Extract only the first line of the listing and every line after it up to and including the one with "sc.cycles.use_denoising = False". Omit the pictures.

** START OF GIVEN INFORMATION **

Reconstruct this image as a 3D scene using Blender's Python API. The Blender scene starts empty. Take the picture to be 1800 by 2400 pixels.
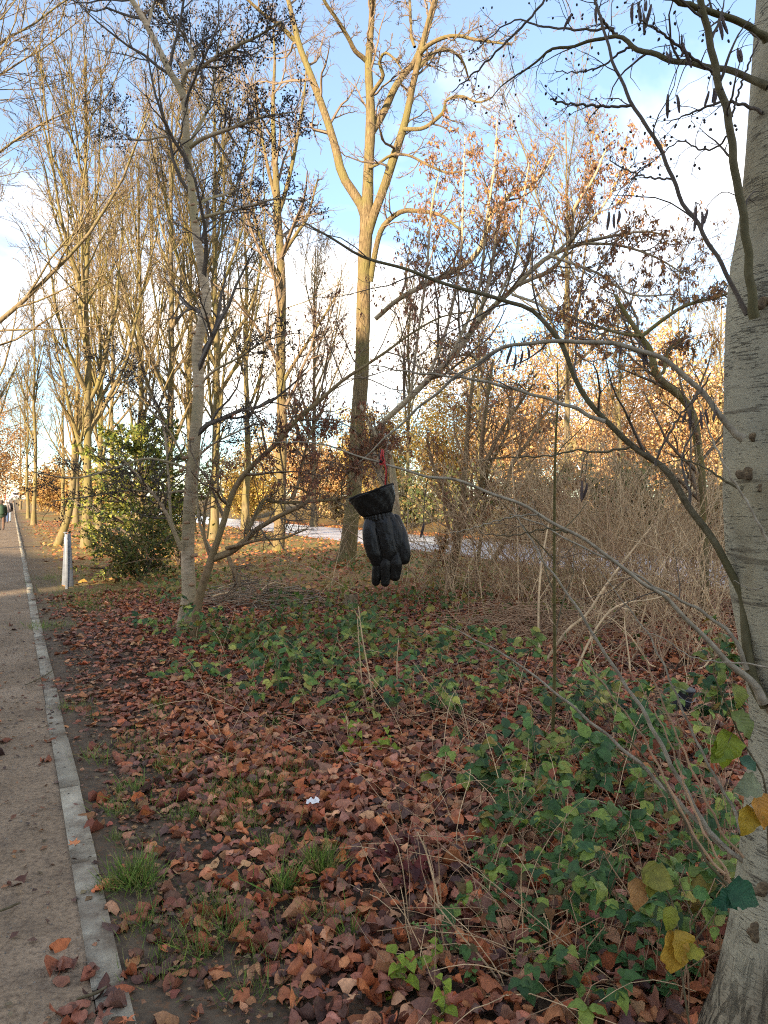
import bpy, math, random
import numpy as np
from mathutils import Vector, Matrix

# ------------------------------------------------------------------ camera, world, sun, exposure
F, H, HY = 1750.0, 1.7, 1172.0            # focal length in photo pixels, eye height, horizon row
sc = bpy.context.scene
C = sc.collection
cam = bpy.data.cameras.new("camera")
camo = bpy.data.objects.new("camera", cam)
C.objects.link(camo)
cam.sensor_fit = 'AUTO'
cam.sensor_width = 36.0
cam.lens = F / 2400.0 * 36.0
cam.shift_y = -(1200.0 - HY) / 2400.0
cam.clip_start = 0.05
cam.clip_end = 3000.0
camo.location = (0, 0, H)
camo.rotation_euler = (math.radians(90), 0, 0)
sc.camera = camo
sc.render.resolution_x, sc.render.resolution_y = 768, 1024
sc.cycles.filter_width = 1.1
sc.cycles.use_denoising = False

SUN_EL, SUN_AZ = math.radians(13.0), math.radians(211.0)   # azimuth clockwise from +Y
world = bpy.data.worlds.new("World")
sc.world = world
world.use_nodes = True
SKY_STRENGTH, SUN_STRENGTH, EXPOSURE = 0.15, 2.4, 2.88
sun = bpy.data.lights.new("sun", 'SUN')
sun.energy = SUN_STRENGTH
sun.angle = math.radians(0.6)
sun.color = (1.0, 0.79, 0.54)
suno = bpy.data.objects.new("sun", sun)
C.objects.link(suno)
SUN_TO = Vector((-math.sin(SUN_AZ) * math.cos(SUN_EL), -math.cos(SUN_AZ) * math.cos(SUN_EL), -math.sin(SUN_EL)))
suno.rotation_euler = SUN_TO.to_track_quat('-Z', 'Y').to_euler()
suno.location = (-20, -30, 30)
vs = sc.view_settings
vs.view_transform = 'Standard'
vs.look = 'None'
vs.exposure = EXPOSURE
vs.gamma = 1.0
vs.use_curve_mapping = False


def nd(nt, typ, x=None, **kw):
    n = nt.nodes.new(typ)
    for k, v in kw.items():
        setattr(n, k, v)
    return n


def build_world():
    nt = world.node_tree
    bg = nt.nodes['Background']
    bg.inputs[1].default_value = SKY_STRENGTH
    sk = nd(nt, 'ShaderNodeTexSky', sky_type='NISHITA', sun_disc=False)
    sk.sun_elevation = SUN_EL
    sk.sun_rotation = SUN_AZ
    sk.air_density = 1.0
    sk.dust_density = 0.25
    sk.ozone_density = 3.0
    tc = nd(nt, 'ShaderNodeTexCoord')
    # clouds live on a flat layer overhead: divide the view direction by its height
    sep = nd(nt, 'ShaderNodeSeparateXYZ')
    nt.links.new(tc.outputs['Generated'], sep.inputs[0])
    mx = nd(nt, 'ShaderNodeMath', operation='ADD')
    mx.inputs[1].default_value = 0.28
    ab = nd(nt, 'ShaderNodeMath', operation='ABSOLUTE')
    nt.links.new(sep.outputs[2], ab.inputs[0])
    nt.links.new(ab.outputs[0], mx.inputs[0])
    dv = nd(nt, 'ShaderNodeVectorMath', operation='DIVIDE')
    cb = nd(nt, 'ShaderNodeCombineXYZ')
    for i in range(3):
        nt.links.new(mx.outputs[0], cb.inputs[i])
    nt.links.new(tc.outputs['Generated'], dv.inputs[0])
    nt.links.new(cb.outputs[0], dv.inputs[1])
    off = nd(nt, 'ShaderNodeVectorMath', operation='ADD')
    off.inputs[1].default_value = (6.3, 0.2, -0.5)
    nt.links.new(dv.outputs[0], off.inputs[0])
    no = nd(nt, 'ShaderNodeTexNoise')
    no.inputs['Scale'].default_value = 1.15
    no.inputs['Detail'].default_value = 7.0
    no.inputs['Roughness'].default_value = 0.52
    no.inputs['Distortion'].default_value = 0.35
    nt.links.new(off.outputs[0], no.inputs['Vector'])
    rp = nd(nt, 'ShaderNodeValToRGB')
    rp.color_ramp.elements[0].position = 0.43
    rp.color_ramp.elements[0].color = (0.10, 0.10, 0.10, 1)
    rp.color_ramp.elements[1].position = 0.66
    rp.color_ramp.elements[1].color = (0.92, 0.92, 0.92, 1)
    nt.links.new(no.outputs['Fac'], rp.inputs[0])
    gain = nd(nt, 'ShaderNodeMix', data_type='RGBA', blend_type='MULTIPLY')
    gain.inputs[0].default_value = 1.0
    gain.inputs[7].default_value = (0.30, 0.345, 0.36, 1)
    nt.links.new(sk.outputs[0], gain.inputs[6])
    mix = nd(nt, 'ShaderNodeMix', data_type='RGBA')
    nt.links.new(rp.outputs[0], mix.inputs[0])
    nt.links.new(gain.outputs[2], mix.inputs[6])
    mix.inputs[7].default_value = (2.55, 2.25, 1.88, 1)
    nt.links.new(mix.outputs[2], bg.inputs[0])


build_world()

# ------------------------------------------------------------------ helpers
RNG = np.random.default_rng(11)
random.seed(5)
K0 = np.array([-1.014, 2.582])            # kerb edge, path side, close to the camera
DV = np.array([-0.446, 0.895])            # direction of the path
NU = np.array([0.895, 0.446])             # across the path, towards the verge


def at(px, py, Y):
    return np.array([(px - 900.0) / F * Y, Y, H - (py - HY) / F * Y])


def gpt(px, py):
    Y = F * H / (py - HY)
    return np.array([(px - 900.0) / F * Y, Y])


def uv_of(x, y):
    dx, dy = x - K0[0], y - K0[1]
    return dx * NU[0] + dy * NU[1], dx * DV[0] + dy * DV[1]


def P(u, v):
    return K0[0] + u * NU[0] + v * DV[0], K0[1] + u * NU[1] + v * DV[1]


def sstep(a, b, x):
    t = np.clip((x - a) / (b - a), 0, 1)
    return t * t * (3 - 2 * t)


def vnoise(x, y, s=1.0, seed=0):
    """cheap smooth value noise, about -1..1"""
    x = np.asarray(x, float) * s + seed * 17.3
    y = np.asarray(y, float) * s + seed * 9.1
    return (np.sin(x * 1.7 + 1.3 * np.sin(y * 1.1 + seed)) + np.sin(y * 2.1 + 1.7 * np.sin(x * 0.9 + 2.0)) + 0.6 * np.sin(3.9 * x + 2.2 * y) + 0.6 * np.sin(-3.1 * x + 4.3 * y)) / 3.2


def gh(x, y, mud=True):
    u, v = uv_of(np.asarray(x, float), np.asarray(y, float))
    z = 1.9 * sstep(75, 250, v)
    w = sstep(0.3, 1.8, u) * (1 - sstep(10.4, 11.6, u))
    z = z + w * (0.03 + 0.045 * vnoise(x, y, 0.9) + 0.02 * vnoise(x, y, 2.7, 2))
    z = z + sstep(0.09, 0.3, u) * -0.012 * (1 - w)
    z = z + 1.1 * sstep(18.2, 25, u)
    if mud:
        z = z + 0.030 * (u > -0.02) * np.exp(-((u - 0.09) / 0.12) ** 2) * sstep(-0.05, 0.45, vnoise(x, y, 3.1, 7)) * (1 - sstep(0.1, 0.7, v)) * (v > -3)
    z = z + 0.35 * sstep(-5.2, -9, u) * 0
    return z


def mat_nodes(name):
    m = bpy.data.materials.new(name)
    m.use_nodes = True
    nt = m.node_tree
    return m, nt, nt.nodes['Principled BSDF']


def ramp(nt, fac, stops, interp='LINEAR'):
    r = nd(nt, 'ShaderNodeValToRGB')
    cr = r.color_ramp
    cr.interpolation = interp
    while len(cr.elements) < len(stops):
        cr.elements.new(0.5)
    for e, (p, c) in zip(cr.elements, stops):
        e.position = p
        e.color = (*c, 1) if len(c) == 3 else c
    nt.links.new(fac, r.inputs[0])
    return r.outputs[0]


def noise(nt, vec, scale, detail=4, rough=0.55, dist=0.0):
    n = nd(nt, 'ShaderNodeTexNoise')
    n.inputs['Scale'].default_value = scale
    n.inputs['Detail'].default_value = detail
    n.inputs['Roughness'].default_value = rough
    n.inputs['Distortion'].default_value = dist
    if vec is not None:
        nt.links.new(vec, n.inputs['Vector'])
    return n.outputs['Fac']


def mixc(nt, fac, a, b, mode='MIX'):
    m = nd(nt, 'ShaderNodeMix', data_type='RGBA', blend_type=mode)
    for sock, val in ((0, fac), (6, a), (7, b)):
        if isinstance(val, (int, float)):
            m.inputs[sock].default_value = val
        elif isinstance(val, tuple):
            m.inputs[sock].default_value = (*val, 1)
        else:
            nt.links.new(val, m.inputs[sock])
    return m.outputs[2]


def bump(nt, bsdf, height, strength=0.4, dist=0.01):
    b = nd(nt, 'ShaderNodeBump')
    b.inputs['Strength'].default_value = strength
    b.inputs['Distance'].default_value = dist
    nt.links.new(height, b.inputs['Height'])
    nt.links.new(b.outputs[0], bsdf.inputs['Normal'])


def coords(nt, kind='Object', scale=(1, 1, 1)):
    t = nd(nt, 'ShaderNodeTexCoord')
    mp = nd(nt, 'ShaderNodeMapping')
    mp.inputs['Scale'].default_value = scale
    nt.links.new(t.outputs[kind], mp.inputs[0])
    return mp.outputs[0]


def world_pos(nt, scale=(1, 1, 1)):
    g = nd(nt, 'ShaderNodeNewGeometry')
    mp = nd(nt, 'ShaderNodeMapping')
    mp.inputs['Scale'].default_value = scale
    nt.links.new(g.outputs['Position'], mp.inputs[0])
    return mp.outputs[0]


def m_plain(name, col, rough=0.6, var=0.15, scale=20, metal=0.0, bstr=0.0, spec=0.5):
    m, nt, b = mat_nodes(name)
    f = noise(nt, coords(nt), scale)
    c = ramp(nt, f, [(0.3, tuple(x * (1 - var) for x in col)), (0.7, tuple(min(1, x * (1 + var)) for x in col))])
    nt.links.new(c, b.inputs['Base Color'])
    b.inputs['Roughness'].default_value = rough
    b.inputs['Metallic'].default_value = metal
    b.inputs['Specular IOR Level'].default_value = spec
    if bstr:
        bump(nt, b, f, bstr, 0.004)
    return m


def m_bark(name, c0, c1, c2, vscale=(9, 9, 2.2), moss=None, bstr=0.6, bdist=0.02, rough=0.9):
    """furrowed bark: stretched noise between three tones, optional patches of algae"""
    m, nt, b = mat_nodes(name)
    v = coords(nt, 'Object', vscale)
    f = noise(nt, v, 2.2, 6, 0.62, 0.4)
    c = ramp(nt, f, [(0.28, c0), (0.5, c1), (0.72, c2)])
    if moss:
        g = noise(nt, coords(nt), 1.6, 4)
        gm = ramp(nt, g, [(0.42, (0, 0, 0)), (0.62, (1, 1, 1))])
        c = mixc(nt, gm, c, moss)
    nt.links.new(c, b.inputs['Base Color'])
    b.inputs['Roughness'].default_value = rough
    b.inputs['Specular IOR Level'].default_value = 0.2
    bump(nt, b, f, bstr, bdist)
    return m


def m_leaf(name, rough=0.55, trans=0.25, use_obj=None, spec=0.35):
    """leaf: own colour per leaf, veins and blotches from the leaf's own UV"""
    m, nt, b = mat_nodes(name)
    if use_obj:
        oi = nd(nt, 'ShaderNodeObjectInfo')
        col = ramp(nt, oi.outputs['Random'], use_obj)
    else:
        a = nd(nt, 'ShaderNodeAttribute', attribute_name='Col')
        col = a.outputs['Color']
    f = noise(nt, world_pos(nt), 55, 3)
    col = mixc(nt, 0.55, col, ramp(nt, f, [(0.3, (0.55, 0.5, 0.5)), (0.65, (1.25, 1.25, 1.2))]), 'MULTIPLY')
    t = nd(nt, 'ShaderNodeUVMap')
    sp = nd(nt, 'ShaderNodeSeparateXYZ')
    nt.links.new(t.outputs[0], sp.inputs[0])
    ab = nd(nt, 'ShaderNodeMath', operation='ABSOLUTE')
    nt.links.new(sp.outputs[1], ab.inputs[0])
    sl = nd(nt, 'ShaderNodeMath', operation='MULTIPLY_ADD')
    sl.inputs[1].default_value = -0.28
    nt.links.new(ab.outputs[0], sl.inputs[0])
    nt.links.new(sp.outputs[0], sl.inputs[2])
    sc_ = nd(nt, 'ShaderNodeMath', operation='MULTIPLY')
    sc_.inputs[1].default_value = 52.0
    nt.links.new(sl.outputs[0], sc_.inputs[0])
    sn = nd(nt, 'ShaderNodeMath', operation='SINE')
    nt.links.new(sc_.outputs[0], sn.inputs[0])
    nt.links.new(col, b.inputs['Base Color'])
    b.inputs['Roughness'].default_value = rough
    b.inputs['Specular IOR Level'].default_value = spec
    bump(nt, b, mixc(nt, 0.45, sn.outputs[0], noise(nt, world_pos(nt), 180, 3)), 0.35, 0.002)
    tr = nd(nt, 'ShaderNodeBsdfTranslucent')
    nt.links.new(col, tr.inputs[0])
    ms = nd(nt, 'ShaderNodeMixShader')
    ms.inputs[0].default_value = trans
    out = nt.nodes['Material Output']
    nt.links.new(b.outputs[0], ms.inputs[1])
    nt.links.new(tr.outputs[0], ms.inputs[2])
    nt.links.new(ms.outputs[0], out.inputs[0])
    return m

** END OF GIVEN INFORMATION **

**TASK RESULT:**
Reconstruct this image as a 3D scene using Blender's Python API. The Blender scene starts empty. Take the picture to be 1800 by 2400 pixels.
import bpy, math, random
import numpy as np
from mathutils import Vector, Matrix

# ------------------------------------------------------------------ camera, world, sun, exposure
F, H, HY = 1750.0, 1.7, 1172.0            # focal length in photo pixels, eye height, horizon row
sc = bpy.context.scene
C = sc.collection
cam = bpy.data.cameras.new("camera")
camo = bpy.data.objects.new("camera", cam)
C.objects.link(camo)
cam.sensor_fit = 'AUTO'
cam.sensor_width = 36.0
cam.lens = F / 2400.0 * 36.0
cam.shift_y = -(1200.0 - HY) / 2400.0
cam.clip_start = 0.05
cam.clip_end = 3000.0
camo.location = (0, 0, H)
camo.rotation_euler = (math.radians(90), 0, 0)
sc.camera = camo
sc.render.resolution_x, sc.render.resolution_y = 768, 1024
sc.cycles.filter_width = 1.1
sc.cycles.use_denoising = False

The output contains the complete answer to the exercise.